I believe there is non-zero vacuum energy. So "something" is going on, whether it be virtual particles popping in and out of existence, even in "empty space".
Granted, I don't really understand the details of what this means, but that's what I remember of the current science.
Yes, vacuum energy. But that's still probability distributions, and so almost all of the vacuum is empty at any given time.
Most physicists would likely say that there's no point trying to visualize this stuff in mundane terms. Or at least, that's what they were saying the last time I took a physics course.
Modeling electrons as tiny objects that have probability distributions has a weakness. There is no sensible value to assign to the 'tiny'. I mean there is no experiment to determine the 'size' of the electron.
That's essentially just an approximation. In some problems it can be useful to model the electron as having a finite radius, but our current understanding is that particles like electrons are literally infinitesimal points. In that case it's generally more useful for us to use things like Dirac delta functions to model them more accurately.
Check all the disclaimers on that concept, in particular "Attempts to model the electron as a non-point particle have been described as ill-conceived and counter-pedagogic"
Do those fields extend into infinity or is there a boundary that the electrons don't cross?
>If you took an atomic nucleus and bound only one electron to it, you would see the following 10 probability clouds for each electron, where these 10 diagrams correspond to the electron occupying each of the 1s, 2s, 2p, 3s, 3p, 3d, 4s, 4p, 4d and 4f orbitals, respectively. The electron is never located in one specific place at one particular time, but rather exists in a cloud-like or fog-like state, spread throughout a volume of space representing the entire atom.
If there is no boundary, then the universe itself would be full by that field definition because every electron would be at any point by a very small probability.
You’re not filled with fields or those fields would block neutrinos. Instead we can shoot them though the earth and detect them just fine on the other side. Fields represent possible locations, not actual locations.
For anything that responds to the electromagnetic force, you're filled with fields. For something that responds only to the weak force, you're almost entirely empty space.
In the English-language usage I grew up with, 'occupied' means that there is something there, while 'filled' means occupied to the point where nothing more can be added. The former does not imply the latter.
In this usage, space itself (the 'empty' space of the article's title) is implicitly not something.
This usage may seem to be an accidental issue of language, resulting from an incomplete understanding of physics, but a lot of metaphysics seems to reach the point of hanging on such definitions. One may, of course, agree with both of the points of view expressed in this paragraph.

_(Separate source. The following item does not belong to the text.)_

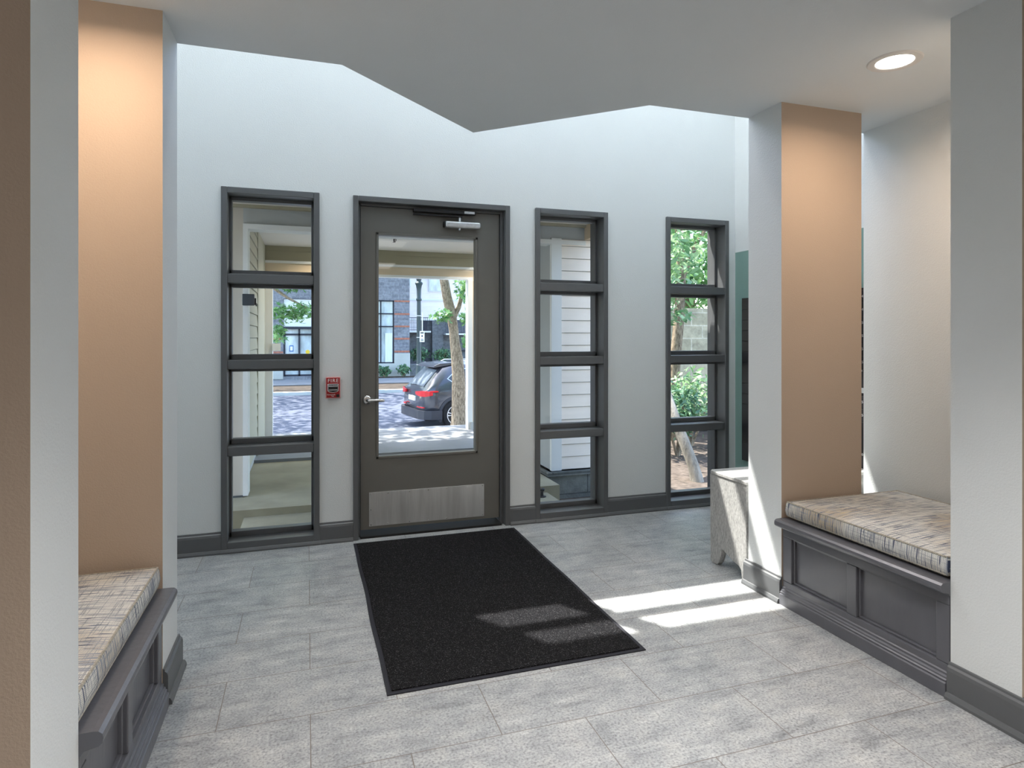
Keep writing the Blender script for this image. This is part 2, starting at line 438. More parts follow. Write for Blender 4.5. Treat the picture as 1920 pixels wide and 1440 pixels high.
struct(MB().box(-3.3, 4.6, -4.75, -4.6, 0, H), 'wall_back', 'tan', 'back wall of the lobby behind the viewer', 'wall')

# baseboards: moulded profile (out, z)
BP = [(0, 0), (.030, 0), (.030, .010), (.024, .022), (.017, .024), (.017, .100), (.014, .112), (.007, .118), (.006, .126), (0, .128)]
def base_y(mb, x0, x1, y, s):     # along x, wall face at y, out direction s
    return mb.prism([(y + s * a, z) for a, z in BP], 'x', x0, x1)
def base_x(mb, y0, y1, x, s):
    return mb.prism([(x + s * a, z) for a, z in BP], 'y', y0, y1)
b = MB()
for a, c in ((-1.75, -.487), (.072, .275), (1.316, 1.503), (2.058, 2.543), (3.092, 3.16)): base_y(b, a, c, D, -1)
struct(b, 'baseboard_front', 'trim', 'charcoal baseboard along the entrance wall', 'baseboard')
b = MB(); base_x(b, 2.45, 2.726, XL, 1); base_y(b, -.965, XL, 2.705, 1)
struct(b, 'baseboard_left_far', 'trim', 'charcoal baseboard on the left pier beyond the bench', 'baseboard')
b = MB(); base_x(b, 2.462, 2.726, XR, -1); base_y(b, XR, 2.685, 2.705, 1)
struct(b, 'baseboard_right_far', 'trim', 'charcoal baseboard on the right pier beyond the bench', 'baseboard')
b = MB(); base_x(b, 1.372, 1.632, XR, -1); base_y(b, XR, 4.45, 1.395, -1)
struct(b, 'baseboard_right_near', 'trim', 'charcoal baseboard on the right pier nearest the viewer', 'baseboard')
b = MB(); base_x(b, 1.333, 1.608, XL, 1); base_y(b, -3.15, XL, 1.355, -1)
struct(b, 'baseboard_left_near', 'trim', 'charcoal baseboard on the left pier nearest the viewer', 'baseboard')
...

This whole idea of empty space within atoms is just nonsense using English grammar as a substitute for physics. It's a meaningless statement either way until you define the terms specifically enough. And by doing that, you can choose whatever answer you want. "occupied to the point where nothing more can be added" isn't specific enough because you can still add a lot of photons to a "filled" glass of water, so that means it's not filled by that definition even though it is by common sense. It just shows the irrelevance of everyday words and concepts at the subatomic scale.
Even a neutron star is practically invisible to neutrinos which can easily pass through it despite it's being "filled" with neutrons.
It’s abstract, but we experience this kind of issue with language lot. Think of a box that doesn’t have any objects in it. It’s empty, right? But if it’s sitting on the table in front of you it’s probably full of air.
So in one respect it’s completely empty but in another it’s totally full.
The core of a neutron star is 100% neutrons (or perhaps a quark-gluon plasma where no individual neutrons are distinguishable). All the electrons and protons have been crushed together (by the extreme gravity) until they merge and form neutrons. As you get further away from the core, you find more and more protons and electrons, but still no atoms. The surface layer of the star has distinct atomic nuclei, but since the surface temperature is so hot (600,000K) they are not neutral atoms; the electrons are not bound to the nuclei. The density at the surface is still about a thousand times higher than the density of water or stone.
>Empty space, by definition, is space that can be filled by something.
Is it? I'd say empty space is empty space whether it can be filled or not.
If the universe was just 2 plates N meters apart that was impossible to move any closer (e.g. because of opposite forces, like with magnets which work fine in a vacuum), the space between them would still make sense to call empty...
> Is it? I'd say empty space is empty space whether it can be filled or not.
Though technically correct when sticking to matter, it feels so wrong because of how it encourages inapplicable intuitions from the macroscopic world.
"We are mostly empty space" is used as trivia, with an implicit exclamation mark suggesting it is astonishing and significant, but it is intentionally incomplete and lacks context - the whole picture shows something far more substantial that has nothing to do with our macroscopic intuitions.